Definitions: Ith is the rated short-time thermal current (1 s duration). Idyn is the rated dynamic current (peak). Unbalance voltage is the maximum residual voltage appearing across open secondary terminals under balanced three-phase primary current conditions.
Data Reference
| Model | LJM-1 | LJM-2 | LJM-3 |
|---|---|---|---|
| Rated primary current (A) | 1750 | 3000 | 4000 |
| Rated secondary current (A) | 5 | 5 | 5 |
| Frequency (Hz) | 50 | 50 | 50 |
| Thermal withstand current Ith (kA) | 24 | 48 | 72 |
| Dynamic withstand current Idyn (kA) | 2.5 × Ith | 2.5 × Ith | 2.5 × Ith |
| Maximum short-circuit impact current (kA) | 165 | 165 | 165 |
| Unbalance voltage (mV) | < 60 | < 85 | < 100 |
| Insulation level (kV) | 6 / 32 | 10 / 42 | 15 / 55 |
Standards & Normative References
| Standard | Title | Application |
|---|---|---|
| Q/JB 3380-84 | Enterprise Standard for Zero-Sequence Current Transformers | Design and performance requirements |
| IEC 61869-1 | Instrument Transformers – Part 1: General Requirements | General CT requirements (reference) |
| IEC 61869-2 | Instrument Transformers – Part 2: Additional Requirements for Current Transformers | CT-specific requirements (reference) |
| GB/T 20840.1 | Instrument Transformers – Part 1: General Requirements | National standard framework |
| GB/T 20840.2 | Instrument Transformers – Part 2: Current Transformers | National CT requirements |
Factory Test Compliance
- Routine tests per applicable Q/JB 3380-84 requirements (polarity verification, ratio verification, insulation resistance)

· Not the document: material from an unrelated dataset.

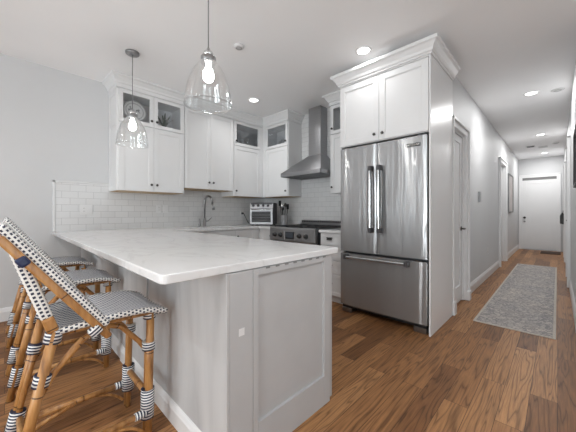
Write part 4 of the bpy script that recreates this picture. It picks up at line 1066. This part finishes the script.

- Dielectric tests per insulation coordination requirements
- Visual and dimensional inspection including marking and workmanship conformity
- Special tests as required by project specification (thermal withstand, dynamic withstand)
Installation & Dimensions
Installation Environments
- Zero-sequence current transformers shall be installed in indoor switchgear or motor control centers with adequate ventilation and protection from environmental contamination.
- Three-phase cables or busbars shall pass through the transformer aperture in the correct sequence to ensure proper zero-sequence detection.
- Secondary terminals shall be securely connected to zero-sequence relay with appropriate wire gauge and termination method.
- Adequate clearance shall be maintained for insulation integrity, heat dissipation, and maintenance access.
Outlines
LJM-1 (1750 – 4000 A, Indoor Type)
LJM-3L (5000 A, Indoor Type)
Safety Notes
- Secondary circuit must never be disconnected when primary conductors are energized, as dangerous high voltage may appear across open secondary terminals.
- During inspection or relay testing, the secondary circuit shall be short-circuited before disconnecting relay connections.
- One point of the secondary circuit should be reliably grounded in accordance with applicable standards and project specifications.
- All installation and maintenance work shall comply with local electrical safety regulations and utility requirements.
Ordering Information
When placing an order, the required configuration shall be specified according to system voltage class, fault current level, relay coordination requirements, and project technical specification. The following parameters shall be clearly stated for technical confirmation and production release:
- System voltage class (6 kV, 10 kV, or 15 kV)
- Rated primary current (1750 A, 3000 A, 4000 A, or 5000 A based on cable/busbar capacity)
- Insulation level requirements (standard or enhanced if required by project)
- Short-circuit withstand requirements: Ith (1 s) and Idyn (peak) verification against system fault level
- Relay type and setting requirements (recommended DD11/60 or specify project relay)
- Environmental conditions (temperature, humidity, installation configuration)
- Customization requirements (if any special mounting, terminal arrangement, or testing needs apply)
If project-specific requirements apply (cable/busbar arrangement constraints, documentation language, certification requirements, or factory witness testing), specify them at the ordering stage. Special configurations shall be confirmed by technical agreement and final data sheet prior to production.